Paris, Louvre, Inv. 1580.
Red chalk, the back of the central figure playing a pipe seemingly drawn over with a different color red chalk, 31.5 x 34.6; laid down, no wm. visible. Inscribed in pencil on the back of the mount, at the top: Primaticcio GB and in ink at the bottom: A. Lombardi.
PROVENANCE: Everard Jabach (Lugt 2959 and 2953).
LITERATURE:
Jabach Inventory, 1671, no. 65, as Bandinelli (from Ward, 1982).
Berenson, 1903, 1938, 1961, no. 2454, as Rosso.
Kusenberg, 1931, 136, 145, no. 71, Pl. LXXI, as Rosso, 1523-1527.
Becherucci, 1944, 27 (1949, 28), as Rosso.
Barocchi, 1950, 206-207, Fig. 185, as Rosso, Roman period.
Carroll, 1964 (1976), II, Bk. II, 507-508, F. 48, Bk. III, Fig. 202, as Salviati, of the mid or late 1520s.
Béguin, 1966, 58, by implication as Rosso’s.
Ward, 1982, 386-387, no. 365, as Bandinelli.
Lévêque, 1987, 167, possibly the drawing mentioned as by Rosso.

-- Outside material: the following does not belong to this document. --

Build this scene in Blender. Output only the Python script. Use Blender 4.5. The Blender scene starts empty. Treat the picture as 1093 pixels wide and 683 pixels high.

In 1964 I questioned Berenson’s attribution of this drawing to Rosso and related it to Uffizi 477F recto (Fig.RD.7), which I gave to Bandinelli. However, I thought the Louvre drawing was more likely by a pupil closely copying Bandinelli’s style rather than by Baccio himself, and I thought that pupil was the young Salviati. It was reported to me that Iris Cheney had also reached this conclusion. Ward also related the drawing to Uffizi 477F, which, however, he did not give to Bandinelli with full confidence. Nevertheless he believed the Louvre drawing was his, and reported that Catherine Monbeig-Goguel and Françoise Viatte thought the same. He also reported that Patricia Rubin and Alessandro Nova do not believe that the drawing is by Salviati.
There seems, at least, to be a general recent opinion that the drawing is not by Rosso. Its smooth modeling and sketchy landscape are nowhere found in drawings unquestionably by Rosso. Ward’s attribution to Bandinelli had the attraction of reviving an opinion of the seventeenth century. But that it is correct is not clear. The drawing does bear a resemblance to Uffizi 477F recto, but that they are actually by the same hand is questionable. There is a peculiar disjunction between the seven heads and the number of feet in the Louvre drawing, and the figure at the far left is only a head and part of an arm. These details suggest that the drawing is a copy from an original that the copyist did not study carefully and did not reproduce completely.